Girl:  1     Lawn:  0
                Round 2:  Bagging
                My optimism doesn’t last long. After about three rows, the mower starts spitting out nasty chunks of wet, sticky grass. Everywhere. It’s stuck to my shoes, and now when I try to shove the contraption forward, its confident hum fades to a pathetic little whimper. It’s time to investigate.
                I stop mowing and wheel over to the patio, where I proceed to remove the black collection bag. Grass pours out onto the concrete, and I groan. A humongous clump of wet grass is blocking the bag, and when I get it out of the way, I find the bag to be completely empty. Except for that one monstrous, irritating clump. I toss it into a paper yard waste bag (I found this very technical term online, of course) and hook the collection bag back onto the mower. If the first run is any indication, this is going to take a very long time.
Girl:  1     Lawn:  1
                Round 3:  Mud
                The mower keeps clogging with thick clods of grass, but I try to remain positive. It could be a lot worse, I tell myself. I could be mowing through poison ivy! Or, since I don’t really react to poison ivy, I could be mowing through cat hair! I’d have hives all up and down my shins! No, emptying the bag every other row is much better than that.
                Then I hit the mud. It rained yesterday, the day before that, and pretty much every other day this month, or so I’m told. I hadn’t seen any evidence of all that rainfall until now. And this evidence is now coating the lawnmower’s wheels in a thick, sticky, brown layer. Gross.
                Little rivers of muddy water are flowing across my path, and try as I might, I just can’t seem to get the contraption through them. Its wheels get stuck too easily, and the blade flicks little specks of mud onto my ankles. I give up and pull the mower back.
Girl:  1     Lawn:  2
                Round 4:  Tree
                Nursing my mud-inflicted wounds, I press onward toward a cool, shady spot on our lawn.  Normally, I would welcome the relief from the sun, but the source of this particular shade is a tree with very low-hanging branches.
                Fortunately, there’s a simple solution to this roadblock. After emptying the collection bag for what I think must be at least the thirtieth time, I duck and push the mower under the branches, which brush my back as I stand up. Problem solved. I’m back in the game.
Girl:  2     Lawn:  2
                Round 5:  Anthill
                I’m on the home stretch. The score is tied, and I’m getting anxious.
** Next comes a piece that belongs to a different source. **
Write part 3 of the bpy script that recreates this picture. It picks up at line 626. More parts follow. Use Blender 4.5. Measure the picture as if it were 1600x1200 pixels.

Will there be another challenge to face so I can return victorious? I don’t have to wait long to find out.
                In the last little patch of grass is an enormous anthill. I’ve seen this anthill before, and I’ve always loathed it. Once, when I was thirteen, I mowed over it, oblivious to my fate. As my flip-flop fell next to the hill, an army of tiny invaders swarmed my foot. I stood my ground, calmly brushing off the ants as I finished the section of grass I was mowing.
                Okay, that was a lie. I’m a girl. I shrieked. And flailed. Let’s not go into detail with that.
                This time, I refuse to fail. I must win! I am the lawn’s intellectual, physical, and emotional superior, and I will not lose! I grit my teeth and plow forward, glad I’m wearing closed toe shoes.
                As it turns out, I had nothing to fear. The remaining rainwater must be keeping the ants busy with matters underground, because there are no little six-legged warriors leaping from the soggy mound to defend their home. I finish up the lawn, empty the bag for the last time, and head inside. I’ve won!
Final score:  Girl:  3     Lawn:  2
                Oh, the sweet, sweet smell of victory. It’s strangely similar to that of freshly cut grass…

Friday, May 20, 2011

Naming Sheridan

                I have made a list. A quickly growing list of glorious, spectacular things I plan to do this summer. And on the top of that list is “start a blog.” Okay, okay, the idea’s not exactly spectacular, per se, but it’s better than sleeping till 3 and watching TV all summer. Plus it involves writing, which is definitely spectacular.
                Once I decided to start a blog, I concluded that the next step was to name it. And, of course, this began an epic quest in search of the perfect name. And when I say epic, I mean “Frodo goes to Mordor to get rid of that incredibly inconvenient ring” epic, not “Winnie the Pooh can’t find his hunny” epic. I mean, come on. I know how to spell the word “honey.”
                My first task was, as in most epic quests, THINKING. I thought forever. I thought until my brain melted and dripped out my ears. And you know where that got me? Nowhere. I struggled with severe disappointment and tried to think with my partially melted brain until I finally realized what could solve my problem:  a simple Google search!
                Why didn’t I think of this before? How could I have been so stupid?!  Obviously, Google knows everything. It knows that the moon landing was a hoax. It knows that the world will end tomorrow. It even learned (after a very long time) that swimming across the Atlantic isn’t really the fastest way from New York to London (it doesn’t know this yet, but riding a dolphin is clearly the way to go). Google must know how to name a blog!
                So I typed “how to name your blog” in that little box and clicked the first link that came up. Guess what? It told me a bunch of things I already knew. Like, “your blog name should be short,” and, “your blog name should be catchy,” and, “it needs to sound good.” Never have I heard anything less profound.  Thanks, Google.
                Next link. Instead of three things I already knew, this one came up with ten. Great. Stupid Google Search knows the square root of pi, but it can’t figure out how to name a blog. And neither can I. I’m as dumb as an Internet search engine. Actually dumber, because I don’t know (and don’t really care) what the square root of pi is. Fantastic.
                What’s the next step? I couldn’t think of one. So I went to that baby name website and decided to name my blog Sheridan. Do you know what Sheridan means? To seek. To seek a better blog name, in this case.
                Unfortunately, Sheridan is kind of a terrible name for a blog (though it’s not too shabby for a guinea pig or small iguana). So officially, this blog will be known as Quest for Better (cheesy, I know). I’ll change it if I come up with a legitimately good name.
                Until then, say hello to Sheridan, everybody.